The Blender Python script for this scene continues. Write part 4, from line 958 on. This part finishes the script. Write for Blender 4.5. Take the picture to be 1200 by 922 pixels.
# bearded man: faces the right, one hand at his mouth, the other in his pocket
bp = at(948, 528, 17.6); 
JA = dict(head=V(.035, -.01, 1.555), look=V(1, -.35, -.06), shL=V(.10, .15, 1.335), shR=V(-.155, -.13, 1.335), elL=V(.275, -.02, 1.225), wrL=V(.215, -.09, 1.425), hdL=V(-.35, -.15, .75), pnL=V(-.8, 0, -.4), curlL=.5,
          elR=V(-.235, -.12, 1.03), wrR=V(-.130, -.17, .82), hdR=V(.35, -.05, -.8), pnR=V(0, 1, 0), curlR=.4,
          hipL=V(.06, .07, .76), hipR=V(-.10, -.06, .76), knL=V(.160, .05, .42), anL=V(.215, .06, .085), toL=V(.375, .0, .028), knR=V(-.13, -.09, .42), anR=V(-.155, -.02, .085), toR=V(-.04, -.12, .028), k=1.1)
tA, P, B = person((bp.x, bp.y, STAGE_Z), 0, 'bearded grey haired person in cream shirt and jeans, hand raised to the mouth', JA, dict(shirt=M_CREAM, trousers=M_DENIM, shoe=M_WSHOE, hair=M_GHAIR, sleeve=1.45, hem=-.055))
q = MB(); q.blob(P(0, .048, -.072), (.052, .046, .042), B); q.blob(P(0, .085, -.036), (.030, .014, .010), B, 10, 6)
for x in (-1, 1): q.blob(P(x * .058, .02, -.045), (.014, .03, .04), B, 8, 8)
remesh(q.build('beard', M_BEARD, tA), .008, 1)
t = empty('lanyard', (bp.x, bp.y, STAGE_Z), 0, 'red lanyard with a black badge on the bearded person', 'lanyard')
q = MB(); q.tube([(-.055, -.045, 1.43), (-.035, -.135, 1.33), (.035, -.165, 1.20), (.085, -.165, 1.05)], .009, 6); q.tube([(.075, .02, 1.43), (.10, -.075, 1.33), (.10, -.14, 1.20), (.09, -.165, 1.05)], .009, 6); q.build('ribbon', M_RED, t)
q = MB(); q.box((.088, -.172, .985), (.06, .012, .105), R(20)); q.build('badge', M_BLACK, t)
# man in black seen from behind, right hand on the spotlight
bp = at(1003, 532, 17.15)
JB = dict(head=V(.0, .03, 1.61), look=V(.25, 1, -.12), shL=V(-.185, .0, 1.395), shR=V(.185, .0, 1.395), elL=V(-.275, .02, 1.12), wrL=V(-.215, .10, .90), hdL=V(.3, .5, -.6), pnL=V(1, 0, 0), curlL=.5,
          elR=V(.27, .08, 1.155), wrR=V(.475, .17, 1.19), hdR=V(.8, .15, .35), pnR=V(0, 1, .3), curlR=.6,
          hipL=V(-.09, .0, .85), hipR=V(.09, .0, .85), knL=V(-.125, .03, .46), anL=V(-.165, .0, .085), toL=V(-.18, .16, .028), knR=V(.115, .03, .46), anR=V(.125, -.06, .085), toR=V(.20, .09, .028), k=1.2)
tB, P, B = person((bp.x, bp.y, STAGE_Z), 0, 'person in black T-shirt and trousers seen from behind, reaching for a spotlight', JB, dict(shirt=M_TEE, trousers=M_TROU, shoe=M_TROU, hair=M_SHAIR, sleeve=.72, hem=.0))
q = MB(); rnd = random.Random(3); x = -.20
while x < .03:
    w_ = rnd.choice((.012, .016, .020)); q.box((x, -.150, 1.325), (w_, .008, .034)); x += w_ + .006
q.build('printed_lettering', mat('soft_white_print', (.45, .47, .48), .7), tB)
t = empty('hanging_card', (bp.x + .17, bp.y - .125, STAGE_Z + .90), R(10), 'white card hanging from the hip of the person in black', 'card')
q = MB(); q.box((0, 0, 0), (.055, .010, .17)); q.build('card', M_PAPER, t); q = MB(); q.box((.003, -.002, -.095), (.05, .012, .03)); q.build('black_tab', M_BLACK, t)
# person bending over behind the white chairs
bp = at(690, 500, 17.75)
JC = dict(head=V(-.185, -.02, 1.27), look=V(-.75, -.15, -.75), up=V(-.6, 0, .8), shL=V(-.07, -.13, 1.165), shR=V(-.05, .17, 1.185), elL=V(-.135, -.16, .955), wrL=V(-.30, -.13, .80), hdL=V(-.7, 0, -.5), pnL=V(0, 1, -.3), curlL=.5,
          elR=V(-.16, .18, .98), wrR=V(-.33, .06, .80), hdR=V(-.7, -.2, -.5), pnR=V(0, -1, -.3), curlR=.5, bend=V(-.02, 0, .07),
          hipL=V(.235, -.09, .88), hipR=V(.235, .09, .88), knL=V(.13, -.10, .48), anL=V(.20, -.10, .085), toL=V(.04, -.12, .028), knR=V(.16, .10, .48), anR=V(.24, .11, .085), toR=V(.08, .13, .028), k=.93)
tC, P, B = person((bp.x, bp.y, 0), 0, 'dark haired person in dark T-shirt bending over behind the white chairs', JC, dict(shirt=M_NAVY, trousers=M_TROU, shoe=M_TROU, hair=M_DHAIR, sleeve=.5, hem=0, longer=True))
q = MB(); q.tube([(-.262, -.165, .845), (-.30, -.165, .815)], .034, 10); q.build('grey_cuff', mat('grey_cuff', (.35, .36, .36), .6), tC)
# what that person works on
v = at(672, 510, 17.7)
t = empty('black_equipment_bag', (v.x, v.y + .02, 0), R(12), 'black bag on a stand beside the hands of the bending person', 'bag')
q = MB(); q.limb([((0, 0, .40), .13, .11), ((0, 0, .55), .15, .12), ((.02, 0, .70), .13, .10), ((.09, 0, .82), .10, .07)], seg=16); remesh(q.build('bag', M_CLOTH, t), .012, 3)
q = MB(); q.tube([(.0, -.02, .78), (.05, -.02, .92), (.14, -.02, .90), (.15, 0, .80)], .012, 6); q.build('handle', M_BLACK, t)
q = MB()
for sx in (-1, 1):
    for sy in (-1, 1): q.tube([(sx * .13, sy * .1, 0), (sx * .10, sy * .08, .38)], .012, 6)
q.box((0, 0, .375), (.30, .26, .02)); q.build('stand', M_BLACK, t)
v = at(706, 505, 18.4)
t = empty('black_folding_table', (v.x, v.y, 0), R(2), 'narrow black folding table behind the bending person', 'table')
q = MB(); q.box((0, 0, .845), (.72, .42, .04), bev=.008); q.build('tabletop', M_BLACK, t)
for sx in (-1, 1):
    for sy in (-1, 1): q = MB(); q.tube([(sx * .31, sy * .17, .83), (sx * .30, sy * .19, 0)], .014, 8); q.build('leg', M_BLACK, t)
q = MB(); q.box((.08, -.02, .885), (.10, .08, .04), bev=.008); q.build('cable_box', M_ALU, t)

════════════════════

Extract all of the data above and output it character for character.

The Blender Python script for this scene continues. Write part 4, from line 958 on. This part finishes the script. Write for Blender 4.5. Take the picture to be 1200 by 922 pixels.
# bearded man: faces the right, one hand at his mouth, the other in his pocket
bp = at(948, 528, 17.6); 
JA = dict(head=V(.035, -.01, 1.555), look=V(1, -.35, -.06), shL=V(.10, .15, 1.335), shR=V(-.155, -.13, 1.335), elL=V(.275, -.02, 1.225), wrL=V(.215, -.09, 1.425), hdL=V(-.35, -.15, .75), pnL=V(-.8, 0, -.4), curlL=.5,
          elR=V(-.235, -.12, 1.03), wrR=V(-.130, -.17, .82), hdR=V(.35, -.05, -.8), pnR=V(0, 1, 0), curlR=.4,
          hipL=V(.06, .07, .76), hipR=V(-.10, -.06, .76), knL=V(.160, .05, .42), anL=V(.215, .06, .085), toL=V(.375, .0, .028), knR=V(-.13, -.09, .42), anR=V(-.155, -.02, .085), toR=V(-.04, -.12, .028), k=1.1)
tA, P, B = person((bp.x, bp.y, STAGE_Z), 0, 'bearded grey haired person in cream shirt and jeans, hand raised to the mouth', JA, dict(shirt=M_CREAM, trousers=M_DENIM, shoe=M_WSHOE, hair=M_GHAIR, sleeve=1.45, hem=-.055))
q = MB(); q.blob(P(0, .048, -.072), (.052, .046, .042), B); q.blob(P(0, .085, -.036), (.030, .014, .010), B, 10, 6)
for x in (-1, 1): q.blob(P(x * .058, .02, -.045), (.014, .03, .04), B, 8, 8)
remesh(q.build('beard', M_BEARD, tA), .008, 1)
t = empty('lanyard', (bp.x, bp.y, STAGE_Z), 0, 'red lanyard with a black badge on the bearded person', 'lanyard')
q = MB(); q.tube([(-.055, -.045, 1.43), (-.035, -.135, 1.33), (.035, -.165, 1.20), (.085, -.165, 1.05)], .009, 6); q.tube([(.075, .02, 1.43), (.10, -.075, 1.33), (.10, -.14, 1.20), (.09, -.165, 1.05)], .009, 6); q.build('ribbon', M_RED, t)
q = MB(); q.box((.088, -.172, .985), (.06, .012, .105), R(20)); q.build('badge', M_BLACK, t)
# man in black seen from behind, right hand on the spotlight
bp = at(1003, 532, 17.15)
JB = dict(head=V(.0, .03, 1.61), look=V(.25, 1, -.12), shL=V(-.185, .0, 1.395), shR=V(.185, .0, 1.395), elL=V(-.275, .02, 1.12), wrL=V(-.215, .10, .90), hdL=V(.3, .5, -.6), pnL=V(1, 0, 0), curlL=.5,
          elR=V(.27, .08, 1.155), wrR=V(.475, .17, 1.19), hdR=V(.8, .15, .35), pnR=V(0, 1, .3), curlR=.6,
          hipL=V(-.09, .0, .85), hipR=V(.09, .0, .85), knL=V(-.125, .03, .46), anL=V(-.165, .0, .085), toL=V(-.18, .16, .028), knR=V(.115, .03, .46), anR=V(.125, -.06, .085), toR=V(.20, .09, .028), k=1.2)
tB, P, B = person((bp.x, bp.y, STAGE_Z), 0, 'person in black T-shirt and trousers seen from behind, reaching for a spotlight', JB, dict(shirt=M_TEE, trousers=M_TROU, shoe=M_TROU, hair=M_SHAIR, sleeve=.72, hem=.0))
q = MB(); rnd = random.Random(3); x = -.20
while x < .03:
    w_ = rnd.choice((.012, .016, .020)); q.box((x, -.150, 1.325), (w_, .008, .034)); x += w_ + .006
q.build('printed_lettering', mat('soft_white_print', (.45, .47, .48), .7), tB)
t = empty('hanging_card', (bp.x + .17, bp.y - .125, STAGE_Z + .90), R(10), 'white card hanging from the hip of the person in black', 'card')
q = MB(); q.box((0, 0, 0), (.055, .010, .17)); q.build('card', M_PAPER, t); q = MB(); q.box((.003, -.002, -.095), (.05, .012, .03)); q.build('black_tab', M_BLACK, t)
# person bending over behind the white chairs
bp = at(690, 500, 17.75)
JC = dict(head=V(-.185, -.02, 1.27), look=V(-.75, -.15, -.75), up=V(-.6, 0, .8), shL=V(-.07, -.13, 1.165), shR=V(-.05, .17, 1.185), elL=V(-.135, -.16, .955), wrL=V(-.30, -.13, .80), hdL=V(-.7, 0, -.5), pnL=V(0, 1, -.3), curlL=.5,
          elR=V(-.16, .18, .98), wrR=V(-.33, .06, .80), hdR=V(-.7, -.2, -.5), pnR=V(0, -1, -.3), curlR=.5, bend=V(-.02, 0, .07),
          hipL=V(.235, -.09, .88), hipR=V(.235, .09, .88), knL=V(.13, -.10, .48), anL=V(.20, -.10, .085), toL=V(.04, -.12, .028), knR=V(.16, .10, .48), anR=V(.24, .11, .085), toR=V(.08, .13, .028), k=.93)
tC, P, B = person((bp.x, bp.y, 0), 0, 'dark haired person in dark T-shirt bending over behind the white chairs', JC, dict(shirt=M_NAVY, trousers=M_TROU, shoe=M_TROU, hair=M_DHAIR, sleeve=.5, hem=0, longer=True))
q = MB(); q.tube([(-.262, -.165, .845), (-.30, -.165, .815)], .034, 10); q.build('grey_cuff', mat('grey_cuff', (.35, .36, .36), .6), tC)
# what that person works on
v = at(672, 510, 17.7)
t = empty('black_equipment_bag', (v.x, v.y + .02, 0), R(12), 'black bag on a stand beside the hands of the bending person', 'bag')
q = MB(); q.limb([((0, 0, .40), .13, .11), ((0, 0, .55), .15, .12), ((.02, 0, .70), .13, .10), ((.09, 0, .82), .10, .07)], seg=16); remesh(q.build('bag', M_CLOTH, t), .012, 3)
q = MB(); q.tube([(.0, -.02, .78), (.05, -.02, .92), (.14, -.02, .90), (.15, 0, .80)], .012, 6); q.build('handle', M_BLACK, t)
q = MB()
for sx in (-1, 1):
    for sy in (-1, 1): q.tube([(sx * .13, sy * .1, 0), (sx * .10, sy * .08, .38)], .012, 6)
q.box((0, 0, .375), (.30, .26, .02)); q.build('stand', M_BLACK, t)
v = at(706, 505, 18.4)
t = empty('black_folding_table', (v.x, v.y, 0), R(2), 'narrow black folding table behind the bending person', 'table')
q = MB(); q.box((0, 0, .845), (.72, .42, .04), bev=.008); q.build('tabletop', M_BLACK, t)
for sx in (-1, 1):
    for sy in (-1, 1): q = MB(); q.tube([(sx * .31, sy * .17, .83), (sx * .30, sy * .19, 0)], .014, 8); q.build('leg', M_BLACK, t)
q = MB(); q.box((.08, -.02, .885), (.10, .08, .04), bev=.008); q.build('cable_box', M_ALU, t)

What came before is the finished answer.